A veces pienso que me gustaría tener hijos para poder camuflar mi egoísmo con una excusa digna, una coartada válida, que me ahorre perderme buceando en subterfugios y excusas interminables como atajos imposibles. Una razón noble; una verdad buena en la que envolver mi egoísmo y miserias con una capa de bondad y nobleza con el que salir bien en las fotos.
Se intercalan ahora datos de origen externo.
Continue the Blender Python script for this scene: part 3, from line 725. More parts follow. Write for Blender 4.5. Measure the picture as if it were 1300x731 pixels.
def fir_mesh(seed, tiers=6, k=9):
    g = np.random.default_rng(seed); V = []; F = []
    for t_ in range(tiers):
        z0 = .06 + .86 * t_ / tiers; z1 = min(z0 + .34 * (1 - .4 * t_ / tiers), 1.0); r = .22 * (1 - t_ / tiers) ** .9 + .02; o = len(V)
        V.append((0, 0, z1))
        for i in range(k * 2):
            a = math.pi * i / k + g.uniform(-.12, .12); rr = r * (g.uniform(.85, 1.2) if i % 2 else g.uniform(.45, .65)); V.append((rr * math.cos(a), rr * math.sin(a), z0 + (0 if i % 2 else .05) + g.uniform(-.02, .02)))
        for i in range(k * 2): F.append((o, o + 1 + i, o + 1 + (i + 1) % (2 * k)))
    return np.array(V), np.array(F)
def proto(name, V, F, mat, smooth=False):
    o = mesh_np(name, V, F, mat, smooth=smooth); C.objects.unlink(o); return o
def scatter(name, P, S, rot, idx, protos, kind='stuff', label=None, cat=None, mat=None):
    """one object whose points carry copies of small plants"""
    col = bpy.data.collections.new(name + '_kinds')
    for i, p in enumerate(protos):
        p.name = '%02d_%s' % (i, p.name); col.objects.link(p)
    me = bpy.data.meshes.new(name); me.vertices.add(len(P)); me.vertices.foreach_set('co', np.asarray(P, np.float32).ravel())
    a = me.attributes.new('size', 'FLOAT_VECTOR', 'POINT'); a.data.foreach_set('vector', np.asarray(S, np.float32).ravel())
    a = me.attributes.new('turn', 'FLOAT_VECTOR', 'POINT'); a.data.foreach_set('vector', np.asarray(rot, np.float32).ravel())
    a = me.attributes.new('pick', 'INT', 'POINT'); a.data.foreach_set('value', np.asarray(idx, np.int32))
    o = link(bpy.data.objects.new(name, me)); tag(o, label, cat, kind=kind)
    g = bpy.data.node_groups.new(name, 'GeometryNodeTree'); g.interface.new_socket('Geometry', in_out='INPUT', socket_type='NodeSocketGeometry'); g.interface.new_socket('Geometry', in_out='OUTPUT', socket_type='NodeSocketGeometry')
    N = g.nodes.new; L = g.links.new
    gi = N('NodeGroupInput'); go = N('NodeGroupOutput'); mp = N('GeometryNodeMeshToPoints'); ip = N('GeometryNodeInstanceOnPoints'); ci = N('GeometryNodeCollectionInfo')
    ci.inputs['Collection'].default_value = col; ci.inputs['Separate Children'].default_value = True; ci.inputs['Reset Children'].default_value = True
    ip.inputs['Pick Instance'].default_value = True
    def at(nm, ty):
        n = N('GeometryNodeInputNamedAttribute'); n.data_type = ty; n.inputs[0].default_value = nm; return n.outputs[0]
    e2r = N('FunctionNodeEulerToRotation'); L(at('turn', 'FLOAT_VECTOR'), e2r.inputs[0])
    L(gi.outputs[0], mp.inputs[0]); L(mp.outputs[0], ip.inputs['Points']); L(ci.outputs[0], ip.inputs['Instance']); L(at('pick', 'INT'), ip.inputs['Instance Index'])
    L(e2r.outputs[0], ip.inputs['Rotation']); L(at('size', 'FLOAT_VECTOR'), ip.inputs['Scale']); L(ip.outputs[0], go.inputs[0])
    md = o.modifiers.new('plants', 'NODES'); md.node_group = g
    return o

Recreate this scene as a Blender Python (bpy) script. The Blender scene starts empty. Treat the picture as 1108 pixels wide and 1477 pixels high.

Porque soy esa persona que cada fin de semana se retuerce en su butaca incapaz de controlar tan siquiera el movimiento agitado de mi pierna. En esos momentos, prefiero un gol de mi equipo a la paz mundial, hay más alivio en que una pelota atraviese la línea custodiada por tres postes que en imaginar un mundo sin balas. Y entiendo lo que esto dice de mí.
Sin embargo, con un hijo podría disfrazar mi histeria de preocupación y bondad. Supongo que ayudaría, aunque fuese solo a algunas cosas.
A otras no.
Una vez escuché a Gasol explicar que aunque haya ganado 2 anillos de la NBA, un campeonato del mundo, varios europeos y muchos más éxitos individuales y colectivos, todavía sigue habiendo algunas derrotas que le persiguen y le duelen con más intensidad de la que disfrutó sus victorias.
Salvando las evidentes distancias, porque no voy a estar nunca a la altura de Pau, me reconozco en esa frase. Cómo duelen algunas derrotas; pequeños y grandes fracasos se han transformado en fantasmas que se presentan sin llamar, y escuecen como el vinagre en una herida abierta. Esas heridas que, por mucho tiempo que pase y ya cicatrizadas, siguen evolucionando y cada vez duelen de forma distinta, desconocida pero reconocible.
¿Qué se puede hacer? Yo solo sé hacer una cosa: Tomar aire, respirar, y recordarme que con todo "está siendo una vida interesante". Ojalá este olor a fracaso, derrota y lodo, se conviertan algún día en las flores más altas; y estas heridas se conviertan en esa cicatriz que poder lucir con el orgullo irracional que te da la diferencia.